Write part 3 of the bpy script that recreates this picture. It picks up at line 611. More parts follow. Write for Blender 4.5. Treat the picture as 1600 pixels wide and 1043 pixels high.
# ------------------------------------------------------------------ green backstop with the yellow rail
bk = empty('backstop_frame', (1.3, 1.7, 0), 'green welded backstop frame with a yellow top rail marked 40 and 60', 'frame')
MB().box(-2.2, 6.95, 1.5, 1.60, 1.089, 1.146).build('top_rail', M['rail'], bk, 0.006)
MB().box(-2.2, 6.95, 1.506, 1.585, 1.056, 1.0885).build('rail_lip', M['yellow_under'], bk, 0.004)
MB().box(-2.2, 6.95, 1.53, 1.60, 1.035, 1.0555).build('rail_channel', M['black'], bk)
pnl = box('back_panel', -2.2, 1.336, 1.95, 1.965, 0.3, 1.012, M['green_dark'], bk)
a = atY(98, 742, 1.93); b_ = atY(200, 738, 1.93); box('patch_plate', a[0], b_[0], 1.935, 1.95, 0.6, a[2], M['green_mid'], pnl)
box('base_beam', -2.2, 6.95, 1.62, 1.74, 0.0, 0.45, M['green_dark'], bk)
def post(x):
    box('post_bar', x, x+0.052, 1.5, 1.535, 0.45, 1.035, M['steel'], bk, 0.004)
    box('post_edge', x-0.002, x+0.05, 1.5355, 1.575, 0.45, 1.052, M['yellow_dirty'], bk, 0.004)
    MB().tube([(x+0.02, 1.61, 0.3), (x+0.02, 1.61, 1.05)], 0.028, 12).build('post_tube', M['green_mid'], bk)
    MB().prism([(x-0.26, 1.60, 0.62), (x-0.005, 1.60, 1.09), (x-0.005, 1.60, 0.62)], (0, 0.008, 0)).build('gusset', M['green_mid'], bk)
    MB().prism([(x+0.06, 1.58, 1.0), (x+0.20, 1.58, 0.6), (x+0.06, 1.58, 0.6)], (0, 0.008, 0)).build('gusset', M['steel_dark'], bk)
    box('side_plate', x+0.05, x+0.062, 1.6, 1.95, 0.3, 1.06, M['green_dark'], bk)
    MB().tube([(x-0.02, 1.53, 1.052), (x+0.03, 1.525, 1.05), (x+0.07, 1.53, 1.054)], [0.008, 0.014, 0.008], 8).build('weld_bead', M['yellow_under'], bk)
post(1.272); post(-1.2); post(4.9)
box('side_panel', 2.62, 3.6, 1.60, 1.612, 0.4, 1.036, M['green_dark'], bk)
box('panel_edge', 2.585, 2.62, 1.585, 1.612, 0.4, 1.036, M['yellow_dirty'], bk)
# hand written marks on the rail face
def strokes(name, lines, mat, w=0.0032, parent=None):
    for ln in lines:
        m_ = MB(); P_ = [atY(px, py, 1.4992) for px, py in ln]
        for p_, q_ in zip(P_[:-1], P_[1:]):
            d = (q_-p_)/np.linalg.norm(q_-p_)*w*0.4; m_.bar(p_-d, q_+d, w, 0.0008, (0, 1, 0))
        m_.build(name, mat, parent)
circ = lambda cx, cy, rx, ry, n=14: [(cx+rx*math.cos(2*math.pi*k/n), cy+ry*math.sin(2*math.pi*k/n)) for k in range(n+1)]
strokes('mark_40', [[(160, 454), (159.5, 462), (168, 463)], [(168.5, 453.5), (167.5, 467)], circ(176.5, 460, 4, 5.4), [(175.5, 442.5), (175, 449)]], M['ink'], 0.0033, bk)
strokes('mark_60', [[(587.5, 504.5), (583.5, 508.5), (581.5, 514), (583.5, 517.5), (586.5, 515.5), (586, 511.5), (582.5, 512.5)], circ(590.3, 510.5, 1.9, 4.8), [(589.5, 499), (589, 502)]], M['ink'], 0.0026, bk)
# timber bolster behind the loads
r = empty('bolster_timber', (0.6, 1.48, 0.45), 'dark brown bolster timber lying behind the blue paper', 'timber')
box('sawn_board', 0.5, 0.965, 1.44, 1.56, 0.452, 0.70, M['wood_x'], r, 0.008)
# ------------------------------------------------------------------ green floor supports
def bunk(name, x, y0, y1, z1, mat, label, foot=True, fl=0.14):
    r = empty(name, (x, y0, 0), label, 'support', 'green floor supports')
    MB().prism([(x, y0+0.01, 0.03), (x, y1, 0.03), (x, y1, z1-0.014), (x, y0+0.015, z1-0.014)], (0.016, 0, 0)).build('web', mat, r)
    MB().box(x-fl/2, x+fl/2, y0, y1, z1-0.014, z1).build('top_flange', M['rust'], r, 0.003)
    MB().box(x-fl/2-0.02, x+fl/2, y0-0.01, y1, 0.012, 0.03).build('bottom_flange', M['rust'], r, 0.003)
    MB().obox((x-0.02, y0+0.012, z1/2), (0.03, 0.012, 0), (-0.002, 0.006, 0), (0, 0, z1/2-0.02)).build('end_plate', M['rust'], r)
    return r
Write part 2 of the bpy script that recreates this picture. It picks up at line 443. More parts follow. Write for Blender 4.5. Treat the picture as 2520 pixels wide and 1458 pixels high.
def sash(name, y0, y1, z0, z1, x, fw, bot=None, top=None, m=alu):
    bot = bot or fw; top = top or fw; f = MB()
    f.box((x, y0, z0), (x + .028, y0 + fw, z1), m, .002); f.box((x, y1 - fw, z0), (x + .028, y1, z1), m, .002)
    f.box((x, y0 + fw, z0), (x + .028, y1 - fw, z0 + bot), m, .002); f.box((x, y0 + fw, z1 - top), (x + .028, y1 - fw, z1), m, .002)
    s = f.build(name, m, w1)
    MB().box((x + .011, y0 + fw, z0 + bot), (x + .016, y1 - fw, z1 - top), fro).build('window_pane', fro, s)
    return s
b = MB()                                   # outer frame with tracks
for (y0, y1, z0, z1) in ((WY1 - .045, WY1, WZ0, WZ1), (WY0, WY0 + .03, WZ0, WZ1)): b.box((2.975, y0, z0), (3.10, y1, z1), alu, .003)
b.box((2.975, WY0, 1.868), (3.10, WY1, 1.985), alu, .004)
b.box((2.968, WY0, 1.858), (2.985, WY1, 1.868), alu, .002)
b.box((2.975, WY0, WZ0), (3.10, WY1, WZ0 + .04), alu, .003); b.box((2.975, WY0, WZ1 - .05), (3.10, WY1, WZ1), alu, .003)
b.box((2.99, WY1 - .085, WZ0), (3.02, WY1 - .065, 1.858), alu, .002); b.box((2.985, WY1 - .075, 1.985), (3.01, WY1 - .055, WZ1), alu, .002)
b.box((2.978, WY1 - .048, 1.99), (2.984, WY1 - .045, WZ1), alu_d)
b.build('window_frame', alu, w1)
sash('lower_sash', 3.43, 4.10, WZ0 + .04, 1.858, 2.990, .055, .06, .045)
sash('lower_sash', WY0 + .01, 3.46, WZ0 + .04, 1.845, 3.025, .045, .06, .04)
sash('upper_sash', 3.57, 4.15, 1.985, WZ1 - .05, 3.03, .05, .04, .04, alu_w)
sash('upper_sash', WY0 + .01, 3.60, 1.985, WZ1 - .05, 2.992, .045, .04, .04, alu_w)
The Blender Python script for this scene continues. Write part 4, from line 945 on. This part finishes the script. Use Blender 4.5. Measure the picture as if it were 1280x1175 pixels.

• _Exercise brief_:
Each entry must be reproduced verbatim.

• _Output of the task_:
Write part 3 of the bpy script that recreates this picture. It picks up at line 611. More parts follow. Write for Blender 4.5. Treat the picture as 1600 pixels wide and 1043 pixels high.
# ------------------------------------------------------------------ green backstop with the yellow rail
bk = empty('backstop_frame', (1.3, 1.7, 0), 'green welded backstop frame with a yellow top rail marked 40 and 60', 'frame')
MB().box(-2.2, 6.95, 1.5, 1.60, 1.089, 1.146).build('top_rail', M['rail'], bk, 0.006)
MB().box(-2.2, 6.95, 1.506, 1.585, 1.056, 1.0885).build('rail_lip', M['yellow_under'], bk, 0.004)
MB().box(-2.2, 6.95, 1.53, 1.60, 1.035, 1.0555).build('rail_channel', M['black'], bk)
pnl = box('back_panel', -2.2, 1.336, 1.95, 1.965, 0.3, 1.012, M['green_dark'], bk)
a = atY(98, 742, 1.93); b_ = atY(200, 738, 1.93); box('patch_plate', a[0], b_[0], 1.935, 1.95, 0.6, a[2], M['green_mid'], pnl)
box('base_beam', -2.2, 6.95, 1.62, 1.74, 0.0, 0.45, M['green_dark'], bk)
def post(x):
    box('post_bar', x, x+0.052, 1.5, 1.535, 0.45, 1.035, M['steel'], bk, 0.004)
    box('post_edge', x-0.002, x+0.05, 1.5355, 1.575, 0.45, 1.052, M['yellow_dirty'], bk, 0.004)
    MB().tube([(x+0.02, 1.61, 0.3), (x+0.02, 1.61, 1.05)], 0.028, 12).build('post_tube', M['green_mid'], bk)
    MB().prism([(x-0.26, 1.60, 0.62), (x-0.005, 1.60, 1.09), (x-0.005, 1.60, 0.62)], (0, 0.008, 0)).build('gusset', M['green_mid'], bk)
    MB().prism([(x+0.06, 1.58, 1.0), (x+0.20, 1.58, 0.6), (x+0.06, 1.58, 0.6)], (0, 0.008, 0)).build('gusset', M['steel_dark'], bk)
    box('side_plate', x+0.05, x+0.062, 1.6, 1.95, 0.3, 1.06, M['green_dark'], bk)
    MB().tube([(x-0.02, 1.53, 1.052), (x+0.03, 1.525, 1.05), (x+0.07, 1.53, 1.054)], [0.008, 0.014, 0.008], 8).build('weld_bead', M['yellow_under'], bk)
post(1.272); post(-1.2); post(4.9)
box('side_panel', 2.62, 3.6, 1.60, 1.612, 0.4, 1.036, M['green_dark'], bk)
box('panel_edge', 2.585, 2.62, 1.585, 1.612, 0.4, 1.036, M['yellow_dirty'], bk)
# hand written marks on the rail face
def strokes(name, lines, mat, w=0.0032, parent=None):
    for ln in lines:
        m_ = MB(); P_ = [atY(px, py, 1.4992) for px, py in ln]
        for p_, q_ in zip(P_[:-1], P_[1:]):
            d = (q_-p_)/np.linalg.norm(q_-p_)*w*0.4; m_.bar(p_-d, q_+d, w, 0.0008, (0, 1, 0))
        m_.build(name, mat, parent)
circ = lambda cx, cy, rx, ry, n=14: [(cx+rx*math.cos(2*math.pi*k/n), cy+ry*math.sin(2*math.pi*k/n)) for k in range(n+1)]
strokes('mark_40', [[(160, 454), (159.5, 462), (168, 463)], [(168.5, 453.5), (167.5, 467)], circ(176.5, 460, 4, 5.4), [(175.5, 442.5), (175, 449)]], M['ink'], 0.0033, bk)
strokes('mark_60', [[(587.5, 504.5), (583.5, 508.5), (581.5, 514), (583.5, 517.5), (586.5, 515.5), (586, 511.5), (582.5, 512.5)], circ(590.3, 510.5, 1.9, 4.8), [(589.5, 499), (589, 502)]], M['ink'], 0.0026, bk)
# timber bolster behind the loads
r = empty('bolster_timber', (0.6, 1.48, 0.45), 'dark brown bolster timber lying behind the blue paper', 'timber')
box('sawn_board', 0.5, 0.965, 1.44, 1.56, 0.452, 0.70, M['wood_x'], r, 0.008)
# ------------------------------------------------------------------ green floor supports
def bunk(name, x, y0, y1, z1, mat, label, foot=True, fl=0.14):
    r = empty(name, (x, y0, 0), label, 'support', 'green floor supports')
    MB().prism([(x, y0+0.01, 0.03), (x, y1, 0.03), (x, y1, z1-0.014), (x, y0+0.015, z1-0.014)], (0.016, 0, 0)).build('web', mat, r)
    MB().box(x-fl/2, x+fl/2, y0, y1, z1-0.014, z1).build('top_flange', M['rust'], r, 0.003)
    MB().box(x-fl/2-0.02, x+fl/2, y0-0.01, y1, 0.012, 0.03).build('bottom_flange', M['rust'], r, 0.003)
    MB().obox((x-0.02, y0+0.012, z1/2), (0.03, 0.012, 0), (-0.002, 0.006, 0), (0, 0, z1/2-0.02)).build('end_plate', M['rust'], r)
    return r
Write part 2 of the bpy script that recreates this picture. It picks up at line 443. More parts follow. Write for Blender 4.5. Treat the picture as 2520 pixels wide and 1458 pixels high.
def sash(name, y0, y1, z0, z1, x, fw, bot=None, top=None, m=alu):
    bot = bot or fw; top = top or fw; f = MB()
    f.box((x, y0, z0), (x + .028, y0 + fw, z1), m, .002); f.box((x, y1 - fw, z0), (x + .028, y1, z1), m, .002)
    f.box((x, y0 + fw, z0), (x + .028, y1 - fw, z0 + bot), m, .002); f.box((x, y0 + fw, z1 - top), (x + .028, y1 - fw, z1), m, .002)
    s = f.build(name, m, w1)
    MB().box((x + .011, y0 + fw, z0 + bot), (x + .016, y1 - fw, z1 - top), fro).build('window_pane', fro, s)
    return s
b = MB()                                   # outer frame with tracks
for (y0, y1, z0, z1) in ((WY1 - .045, WY1, WZ0, WZ1), (WY0, WY0 + .03, WZ0, WZ1)): b.box((2.975, y0, z0), (3.10, y1, z1), alu, .003)
b.box((2.975, WY0, 1.868), (3.10, WY1, 1.985), alu, .004)
b.box((2.968, WY0, 1.858), (2.985, WY1, 1.868), alu, .002)
b.box((2.975, WY0, WZ0), (3.10, WY1, WZ0 + .04), alu, .003); b.box((2.975, WY0, WZ1 - .05), (3.10, WY1, WZ1), alu, .003)
b.box((2.99, WY1 - .085, WZ0), (3.02, WY1 - .065, 1.858), alu, .002); b.box((2.985, WY1 - .075, 1.985), (3.01, WY1 - .055, WZ1), alu, .002)
b.box((2.978, WY1 - .048, 1.99), (2.984, WY1 - .045, WZ1), alu_d)
b.build('window_frame', alu, w1)
sash('lower_sash', 3.43, 4.10, WZ0 + .04, 1.858, 2.990, .055, .06, .045)
sash('lower_sash', WY0 + .01, 3.46, WZ0 + .04, 1.845, 3.025, .045, .06, .04)
sash('upper_sash', 3.57, 4.15, 1.985, WZ1 - .05, 3.03, .05, .04, .04, alu_w)
sash('upper_sash', WY0 + .01, 3.60, 1.985, WZ1 - .05, 2.992, .045, .04, .04, alu_w)
The Blender Python script for this scene continues. Write part 4, from line 945 on. This part finishes the script. Use Blender 4.5. Measure the picture as if it were 1280x1175 pixels.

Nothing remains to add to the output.